start

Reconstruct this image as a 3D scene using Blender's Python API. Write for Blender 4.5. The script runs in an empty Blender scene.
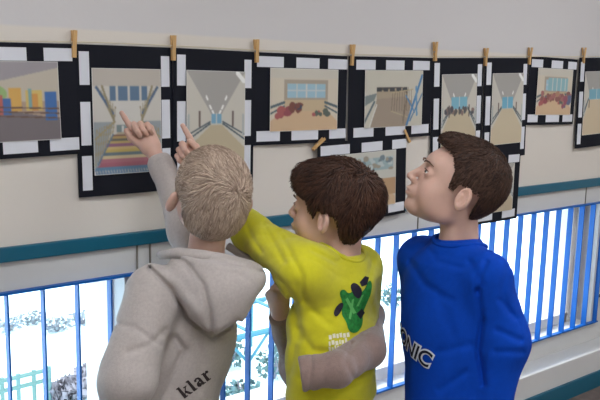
import bpy, bmesh, math, random
import numpy as np
from mathutils import Vector, Matrix
random.seed(7); rng = np.random.default_rng(7)
S = bpy.context.scene; COL = S.collection

# ------------------------------------------------------------------ camera
YAW, PITCH, ROLL, DIST, CAMZ, FPX = 0.668157, 0.163758, 0.024271, 2.03938, 1.515, 764.76
cy, sy, cp, sp = math.cos(YAW), math.sin(YAW), math.cos(PITCH), math.sin(PITCH)
FW = np.array([sy*cp, cy*cp, -sp]); _rt = np.array([cy, -sy, 0.]); _up = np.cross(_rt, FW)
RT = math.cos(ROLL)*_rt + math.sin(ROLL)*_up
UP = -math.sin(ROLL)*_rt + math.cos(ROLL)*_up
CAM = np.array([0., -DIST, CAMZ])
cam_d = bpy.data.cameras.new('camera'); cam_o = bpy.data.objects.new('camera', cam_d); COL.objects.link(cam_o)
cam_d.sensor_width = 36; cam_d.lens = FPX/600*36; cam_d.clip_start = .05; cam_d.clip_end = 400
M3 = Matrix(((RT[0], UP[0], -FW[0]), (RT[1], UP[1], -FW[1]), (RT[2], UP[2], -FW[2])))
cam_o.matrix_world = Matrix.Translation(CAM) @ M3.to_4x4()
S.camera = cam_o
# ------------------------------------------------------------------ world, sun, exposure
S.view_settings.view_transform = 'Standard'; S.view_settings.look = 'None'
S.view_settings.gamma = 1; S.view_settings.use_curve_mapping = False
S.view_settings.exposure = 0.0
W = bpy.data.worlds.new('world'); S.world = W; W.use_nodes = True
bg = W.node_tree.nodes['Background']; bg.inputs[0].default_value = (.78, .89, 1, 1); bg.inputs[1].default_value = 4.8
sun_d = bpy.data.lights.new('sun', 'SUN'); sun_d.energy = 3.5; sun_d.angle = .1; sun_d.color = (1, .96, .9)
sun_o = bpy.data.objects.new('sun', sun_d); COL.objects.link(sun_o)
sun_o.rotation_euler = (math.radians(40), 0, math.radians(200))   # from the far outdoor side, high
LAMP_POWER = 22

# ------------------------------------------------------------------ helpers: points
def ray(x, y): return FW + RT*(x-300)/FPX - UP*(y-200)/FPX
def P(x, y, d): return CAM + ray(x, y)*d                        # world point from image direction and depth
def onwall(x, y, Y=0.):
    r = ray(x, y); return CAM + r*((Y-CAM[1])/r[1])
def onground(x, y, Z):
    r = ray(x, y); return CAM + r*((Z-CAM[2])/r[2])
R_ = np.array([cy, -sy, 0.]); F_ = np.array([sy, cy, 0.]); U_ = np.array([0, 0, 1.])
def nz(v): v = np.asarray(v, float); return v/np.linalg.norm(v)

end

## Problem to work on
Repeat the data above exactly, but not the pictures.

## Problem solution
Reconstruct this image as a 3D scene using Blender's Python API. Write for Blender 4.5. The script runs in an empty Blender scene.
import bpy, bmesh, math, random
import numpy as np
from mathutils import Vector, Matrix
random.seed(7); rng = np.random.default_rng(7)
S = bpy.context.scene; COL = S.collection

# ------------------------------------------------------------------ camera
YAW, PITCH, ROLL, DIST, CAMZ, FPX = 0.668157, 0.163758, 0.024271, 2.03938, 1.515, 764.76
cy, sy, cp, sp = math.cos(YAW), math.sin(YAW), math.cos(PITCH), math.sin(PITCH)
FW = np.array([sy*cp, cy*cp, -sp]); _rt = np.array([cy, -sy, 0.]); _up = np.cross(_rt, FW)
RT = math.cos(ROLL)*_rt + math.sin(ROLL)*_up
UP = -math.sin(ROLL)*_rt + math.cos(ROLL)*_up
CAM = np.array([0., -DIST, CAMZ])
cam_d = bpy.data.cameras.new('camera'); cam_o = bpy.data.objects.new('camera', cam_d); COL.objects.link(cam_o)
cam_d.sensor_width = 36; cam_d.lens = FPX/600*36; cam_d.clip_start = .05; cam_d.clip_end = 400
M3 = Matrix(((RT[0], UP[0], -FW[0]), (RT[1], UP[1], -FW[1]), (RT[2], UP[2], -FW[2])))
cam_o.matrix_world = Matrix.Translation(CAM) @ M3.to_4x4()
S.camera = cam_o
# ------------------------------------------------------------------ world, sun, exposure
S.view_settings.view_transform = 'Standard'; S.view_settings.look = 'None'
S.view_settings.gamma = 1; S.view_settings.use_curve_mapping = False
S.view_settings.exposure = 0.0
W = bpy.data.worlds.new('world'); S.world = W; W.use_nodes = True
bg = W.node_tree.nodes['Background']; bg.inputs[0].default_value = (.78, .89, 1, 1); bg.inputs[1].default_value = 4.8
sun_d = bpy.data.lights.new('sun', 'SUN'); sun_d.energy = 3.5; sun_d.angle = .1; sun_d.color = (1, .96, .9)
sun_o = bpy.data.objects.new('sun', sun_d); COL.objects.link(sun_o)
sun_o.rotation_euler = (math.radians(40), 0, math.radians(200))   # from the far outdoor side, high
LAMP_POWER = 22

# ------------------------------------------------------------------ helpers: points
def ray(x, y): return FW + RT*(x-300)/FPX - UP*(y-200)/FPX
def P(x, y, d): return CAM + ray(x, y)*d                        # world point from image direction and depth
def onwall(x, y, Y=0.):
    r = ray(x, y); return CAM + r*((Y-CAM[1])/r[1])
def onground(x, y, Z):
    r = ray(x, y); return CAM + r*((Z-CAM[2])/r[2])
R_ = np.array([cy, -sy, 0.]); F_ = np.array([sy, cy, 0.]); U_ = np.array([0, 0, 1.])
def nz(v): v = np.asarray(v, float); return v/np.linalg.norm(v)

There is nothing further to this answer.